In order to reflect the true speed of a printer we normally time our print tests from the point at which we submit the job until the moment the last page drops into the output tray; thus capturing any job preparation and spooling time. Including this, the EvoJet despatched our 25-page text test at more than 45 pages per minute (ppm), and our 24-page colour test at nearly 31ppm. Removing the preparation time, both results printed at almost exactly the claimed one-page-per-second speed. Unusually for a fast colour printer, there were no processing pauses after it had started printing our complex colour graphics test.
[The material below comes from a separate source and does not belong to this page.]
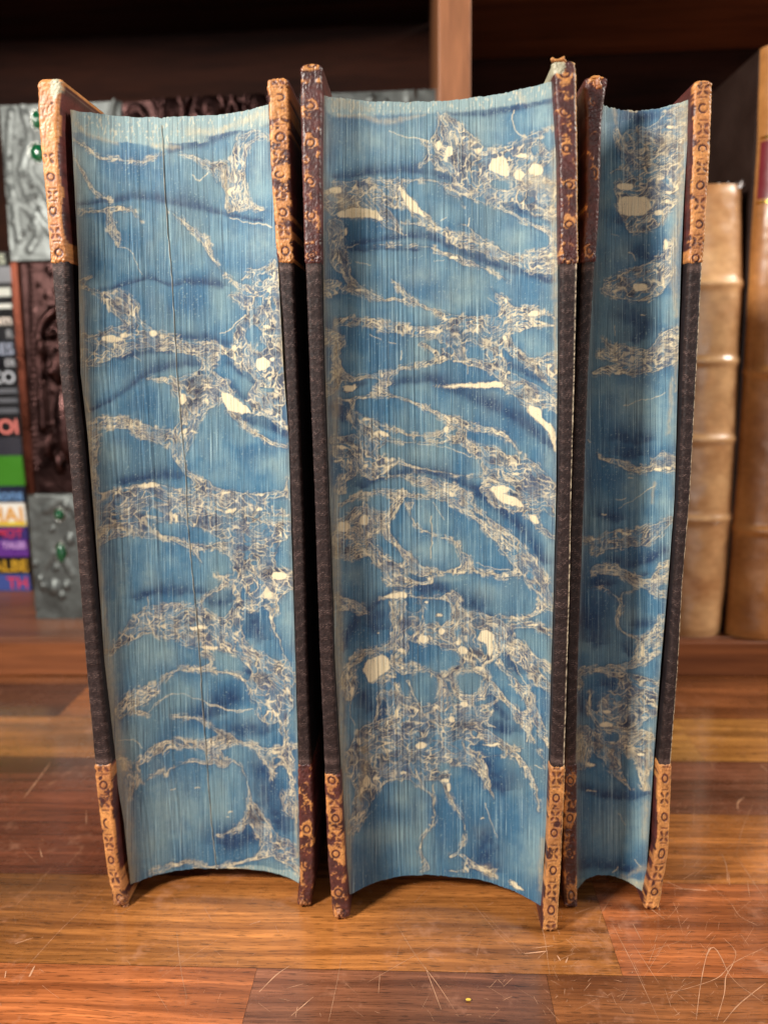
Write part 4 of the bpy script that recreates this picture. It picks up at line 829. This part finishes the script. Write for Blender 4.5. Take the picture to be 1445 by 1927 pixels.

Curious to see if the printer could sustain such rates over longer jobs, we tried a 100-page version of our text test. This printed at 57ppm, although the actual engine speed was almost 62ppm if we discounted the eight seconds it took to begin printing the first page.
Overall:
This is an astonishingly quick printer at this price, then, but whilst quick inkjet prints are rarely impressive, those from the EvoJet were crisp and well-defined. Our only criticism is that on plain paper the dye-based inks lacked punch compared to a colour laser's toner: where the best quality is essential it may prove worth paying the steepish 2.5p per sheet for Lomond's double-sided, coated matt paper as the results on it are superb.
Surprisingly perhaps, photo prints were also extremely good when using Lomond's own glossy photo paper – far better than most lasers and not far off a good consumer photo inkjet. Although using the EvoJet's highest resolution halves its engine speed, it's still remarkable to see high quality full-page photos appear in just a few seconds each.